Equally important is creating psychological safety.
Employees need space to speak honestly without worrying about judgment or hierarchy. Combined with strategic planning sessions, wellness activities, informal conversations and leadership participation, those moments often create stronger workplace relationships than months spent sharing the same office.
But the real test comes afterwards.
“Without visible follow-up, the retreat becomes a short-term morale boost. Sustained engagement comes from acting on what was discussed.”
It’s a reminder that culture isn’t built over two days at a lodge.
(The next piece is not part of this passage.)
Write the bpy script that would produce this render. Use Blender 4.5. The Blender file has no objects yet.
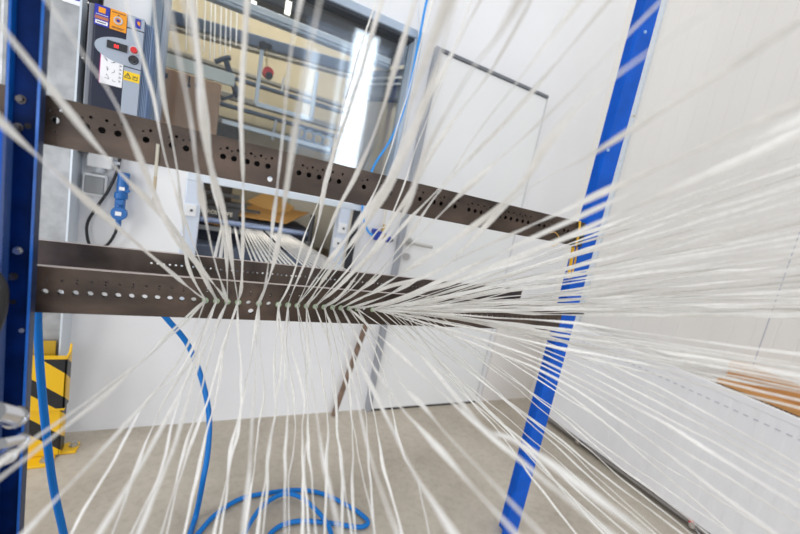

It’s built on what happens when everyone returns to work on a Monday.
So, if organisations had to choose between funding employee bleisure or investing in company retreats, which delivers the better return?
“Group retreats generally deliver a higher organisational ROI,” Happy says without hesitation.
She further explains, “Retreats influence teams and bleisure influences individuals.”
One strengthens collaboration, communication and organisational culture. The other supports personal wellbeing, flexibility and retention.
Neither replaces the other.
Together, they create workplaces where people feel trusted, connected and valued.
For years, organisations asked employees to leave their personal lives at home and bring only their professional selves to work.
Today’s best employers understand that those two lives have never really been separate.
Sometimes it’s an extra weekend after a conference. Sometimes it’s two days away with colleagues. And sometimes it’s simply recognising that rested people tend to do better work.
As someone who spent years trying to convince HR to let me stay one extra night, I can’t help but smile at how far the conversation has come.
Maybe I was just a few years ahead of the policy.